I may have mentioned this a few posts ago, but Pick Me Up is back this year! Somerset House will be absolutely jam packed with illustrations, typography, graphic design, animation, film and installation from the most exciting up and coming artists based in the UK. It’s big enough to be amazing value for money but small enough that you don’t get exhausted (and if you do, last year there were giant bean bags in the film room to collapse on), there’s work to buy from just a tenner and, the best bit, I don’t think last year’s show contained one piece of boring art. Not one!

This year it’s on from the 22nd March until the 1st of April so I shall be pottering through at some point during my Easter break.

Last year, however, I went down on St Paddy’s day, so unfortunately my photo album ‘Pick Me Up’ is more of a record of every beverage served in every pub in East London – plus a curry – than a decent representation of the art fair. Anyway, I did manage to salvage these few piccies, if you like then head to Somerset House for an Easter outing. It’s only a fiver for a little cultchaaa, a LOT of inspiring material and for all that educational hard work you can surely reward yourself with a belated St Paddy’s bevvie!

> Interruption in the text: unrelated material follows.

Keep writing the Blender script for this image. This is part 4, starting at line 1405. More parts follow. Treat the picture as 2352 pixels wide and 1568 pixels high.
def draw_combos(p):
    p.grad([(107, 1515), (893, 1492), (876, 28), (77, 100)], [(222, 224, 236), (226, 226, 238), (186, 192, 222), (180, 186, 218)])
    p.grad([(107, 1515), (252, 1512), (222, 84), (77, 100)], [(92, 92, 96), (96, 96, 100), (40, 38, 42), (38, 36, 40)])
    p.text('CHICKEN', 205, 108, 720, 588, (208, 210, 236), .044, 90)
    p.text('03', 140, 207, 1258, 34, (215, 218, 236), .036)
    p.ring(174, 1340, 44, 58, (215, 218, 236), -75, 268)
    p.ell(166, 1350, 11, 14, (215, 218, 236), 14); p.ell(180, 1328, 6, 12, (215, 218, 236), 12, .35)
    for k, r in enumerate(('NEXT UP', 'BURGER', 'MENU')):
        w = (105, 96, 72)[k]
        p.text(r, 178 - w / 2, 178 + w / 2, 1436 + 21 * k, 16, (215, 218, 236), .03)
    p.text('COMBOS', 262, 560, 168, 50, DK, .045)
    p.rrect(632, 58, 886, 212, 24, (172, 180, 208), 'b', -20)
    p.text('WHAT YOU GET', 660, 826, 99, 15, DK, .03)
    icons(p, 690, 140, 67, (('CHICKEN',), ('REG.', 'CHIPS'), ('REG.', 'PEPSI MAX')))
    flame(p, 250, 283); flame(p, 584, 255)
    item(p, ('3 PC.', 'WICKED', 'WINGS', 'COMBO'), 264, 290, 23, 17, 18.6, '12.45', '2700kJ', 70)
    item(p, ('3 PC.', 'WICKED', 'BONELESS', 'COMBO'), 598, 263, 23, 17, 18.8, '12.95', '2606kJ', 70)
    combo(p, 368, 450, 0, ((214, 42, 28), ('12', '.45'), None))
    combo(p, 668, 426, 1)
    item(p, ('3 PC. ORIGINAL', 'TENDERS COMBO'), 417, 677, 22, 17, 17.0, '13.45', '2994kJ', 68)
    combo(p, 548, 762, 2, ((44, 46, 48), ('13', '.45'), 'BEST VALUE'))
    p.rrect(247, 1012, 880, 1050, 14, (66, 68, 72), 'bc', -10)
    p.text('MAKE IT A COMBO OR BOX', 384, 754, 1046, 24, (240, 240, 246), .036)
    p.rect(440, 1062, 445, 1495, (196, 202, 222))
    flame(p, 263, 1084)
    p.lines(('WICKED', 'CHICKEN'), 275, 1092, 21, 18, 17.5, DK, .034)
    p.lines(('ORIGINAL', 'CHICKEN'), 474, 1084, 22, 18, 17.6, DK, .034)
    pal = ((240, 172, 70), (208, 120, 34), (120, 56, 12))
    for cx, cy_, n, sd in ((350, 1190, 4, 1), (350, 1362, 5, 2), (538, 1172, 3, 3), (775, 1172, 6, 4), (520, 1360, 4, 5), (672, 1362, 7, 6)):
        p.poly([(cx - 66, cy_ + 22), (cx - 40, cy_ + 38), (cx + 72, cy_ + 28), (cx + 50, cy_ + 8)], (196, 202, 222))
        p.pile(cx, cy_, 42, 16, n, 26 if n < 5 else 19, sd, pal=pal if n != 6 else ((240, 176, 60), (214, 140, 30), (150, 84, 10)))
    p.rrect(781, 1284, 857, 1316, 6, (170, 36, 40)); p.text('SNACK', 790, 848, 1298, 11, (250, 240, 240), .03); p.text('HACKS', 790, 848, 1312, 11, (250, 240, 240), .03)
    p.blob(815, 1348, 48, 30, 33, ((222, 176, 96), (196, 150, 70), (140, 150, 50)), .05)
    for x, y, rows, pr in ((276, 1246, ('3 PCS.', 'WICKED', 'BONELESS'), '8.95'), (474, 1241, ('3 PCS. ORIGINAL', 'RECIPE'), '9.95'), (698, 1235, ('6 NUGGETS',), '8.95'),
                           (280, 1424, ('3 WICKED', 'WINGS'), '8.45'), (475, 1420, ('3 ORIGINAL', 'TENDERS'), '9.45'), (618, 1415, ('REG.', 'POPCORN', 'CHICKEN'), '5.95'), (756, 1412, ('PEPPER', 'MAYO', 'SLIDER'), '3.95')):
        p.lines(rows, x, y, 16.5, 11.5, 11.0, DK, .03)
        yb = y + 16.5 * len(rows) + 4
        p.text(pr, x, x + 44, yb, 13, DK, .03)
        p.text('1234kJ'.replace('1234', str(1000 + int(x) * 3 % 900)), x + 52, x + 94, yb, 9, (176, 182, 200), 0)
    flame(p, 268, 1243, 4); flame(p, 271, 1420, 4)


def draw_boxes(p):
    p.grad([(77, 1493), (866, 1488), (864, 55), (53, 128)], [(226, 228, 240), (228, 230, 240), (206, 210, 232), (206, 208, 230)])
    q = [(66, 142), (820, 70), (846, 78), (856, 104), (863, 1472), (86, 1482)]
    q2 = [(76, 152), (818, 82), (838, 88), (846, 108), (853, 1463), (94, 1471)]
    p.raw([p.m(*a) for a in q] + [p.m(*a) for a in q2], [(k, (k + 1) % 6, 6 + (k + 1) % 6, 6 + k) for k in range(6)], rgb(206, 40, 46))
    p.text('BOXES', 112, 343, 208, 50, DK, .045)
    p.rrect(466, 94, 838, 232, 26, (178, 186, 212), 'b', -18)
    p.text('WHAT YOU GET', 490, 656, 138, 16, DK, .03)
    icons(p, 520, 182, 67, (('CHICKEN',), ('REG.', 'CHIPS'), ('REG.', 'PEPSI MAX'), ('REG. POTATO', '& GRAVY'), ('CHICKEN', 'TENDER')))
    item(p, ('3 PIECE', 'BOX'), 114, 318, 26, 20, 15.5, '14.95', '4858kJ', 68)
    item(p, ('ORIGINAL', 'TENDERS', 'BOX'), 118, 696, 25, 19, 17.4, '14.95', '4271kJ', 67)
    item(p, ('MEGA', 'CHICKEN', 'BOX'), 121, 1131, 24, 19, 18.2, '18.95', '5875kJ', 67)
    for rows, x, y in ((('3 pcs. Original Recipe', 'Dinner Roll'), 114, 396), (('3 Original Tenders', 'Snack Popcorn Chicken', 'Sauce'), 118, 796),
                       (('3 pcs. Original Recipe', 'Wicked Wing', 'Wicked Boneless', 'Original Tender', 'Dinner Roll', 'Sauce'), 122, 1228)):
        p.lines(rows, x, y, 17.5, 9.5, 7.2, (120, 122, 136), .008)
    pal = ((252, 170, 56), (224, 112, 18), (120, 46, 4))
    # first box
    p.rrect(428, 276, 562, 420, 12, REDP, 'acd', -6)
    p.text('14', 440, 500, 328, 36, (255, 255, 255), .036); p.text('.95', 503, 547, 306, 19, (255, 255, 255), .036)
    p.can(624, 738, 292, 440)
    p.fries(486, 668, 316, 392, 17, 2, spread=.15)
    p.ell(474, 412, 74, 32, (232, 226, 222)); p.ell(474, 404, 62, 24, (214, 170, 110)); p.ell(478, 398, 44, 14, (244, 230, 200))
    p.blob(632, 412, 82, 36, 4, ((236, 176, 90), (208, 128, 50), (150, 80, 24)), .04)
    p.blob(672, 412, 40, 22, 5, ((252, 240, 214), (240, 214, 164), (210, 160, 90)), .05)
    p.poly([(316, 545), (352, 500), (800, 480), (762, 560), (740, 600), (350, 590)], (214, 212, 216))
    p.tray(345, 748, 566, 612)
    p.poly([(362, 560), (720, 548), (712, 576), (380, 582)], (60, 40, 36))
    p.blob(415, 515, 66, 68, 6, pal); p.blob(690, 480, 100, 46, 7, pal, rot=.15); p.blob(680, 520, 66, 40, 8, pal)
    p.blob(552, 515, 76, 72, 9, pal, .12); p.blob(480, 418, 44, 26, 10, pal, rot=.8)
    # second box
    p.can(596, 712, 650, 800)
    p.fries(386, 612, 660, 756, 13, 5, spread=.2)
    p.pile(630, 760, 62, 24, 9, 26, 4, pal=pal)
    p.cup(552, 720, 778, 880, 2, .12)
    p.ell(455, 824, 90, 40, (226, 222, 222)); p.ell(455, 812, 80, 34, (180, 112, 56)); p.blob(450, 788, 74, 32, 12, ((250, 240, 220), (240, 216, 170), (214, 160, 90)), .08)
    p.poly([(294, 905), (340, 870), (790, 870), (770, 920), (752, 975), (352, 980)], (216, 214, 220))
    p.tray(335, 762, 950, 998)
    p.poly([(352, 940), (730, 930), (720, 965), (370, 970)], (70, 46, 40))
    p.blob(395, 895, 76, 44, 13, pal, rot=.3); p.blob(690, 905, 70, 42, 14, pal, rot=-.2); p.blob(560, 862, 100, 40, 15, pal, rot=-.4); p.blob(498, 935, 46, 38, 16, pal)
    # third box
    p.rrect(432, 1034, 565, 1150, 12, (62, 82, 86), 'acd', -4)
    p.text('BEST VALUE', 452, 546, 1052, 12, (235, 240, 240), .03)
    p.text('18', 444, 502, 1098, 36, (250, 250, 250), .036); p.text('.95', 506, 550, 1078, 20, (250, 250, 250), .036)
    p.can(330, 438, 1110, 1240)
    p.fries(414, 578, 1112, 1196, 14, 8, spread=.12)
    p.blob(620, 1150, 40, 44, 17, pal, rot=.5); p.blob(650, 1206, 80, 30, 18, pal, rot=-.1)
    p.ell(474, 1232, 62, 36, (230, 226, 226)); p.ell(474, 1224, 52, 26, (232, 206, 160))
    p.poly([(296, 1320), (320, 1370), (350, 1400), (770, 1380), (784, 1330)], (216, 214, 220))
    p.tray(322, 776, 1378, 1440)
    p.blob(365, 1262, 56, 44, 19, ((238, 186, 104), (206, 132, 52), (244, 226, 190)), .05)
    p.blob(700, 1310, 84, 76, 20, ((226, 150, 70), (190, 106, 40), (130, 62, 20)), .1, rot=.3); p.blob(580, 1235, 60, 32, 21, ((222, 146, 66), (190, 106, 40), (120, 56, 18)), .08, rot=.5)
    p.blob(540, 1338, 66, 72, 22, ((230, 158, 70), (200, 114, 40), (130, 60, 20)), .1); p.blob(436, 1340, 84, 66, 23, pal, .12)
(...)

I’m afraid I don’t have the names for every artist featured, but I’ve tried to hunt down a few.

The above image is by Seiko Kato, seriously amazing paper collage artist, and next up is Polly Becker, assemblage maker and ink illustrator.

Possibly more Miss Becker….

Julien Roure….

I’m afraid I’m not sure who the star sign etchings are by, I’ve been googling away but to no avail!

Last but not least, an alphabet illustration by Jessica Hische - her website is VERY nice. Worth a snoop.

Pick Me Up: most interesting art fair I’ve ever been to and all for the price of a Pret a Manger salad, can’t argue with that!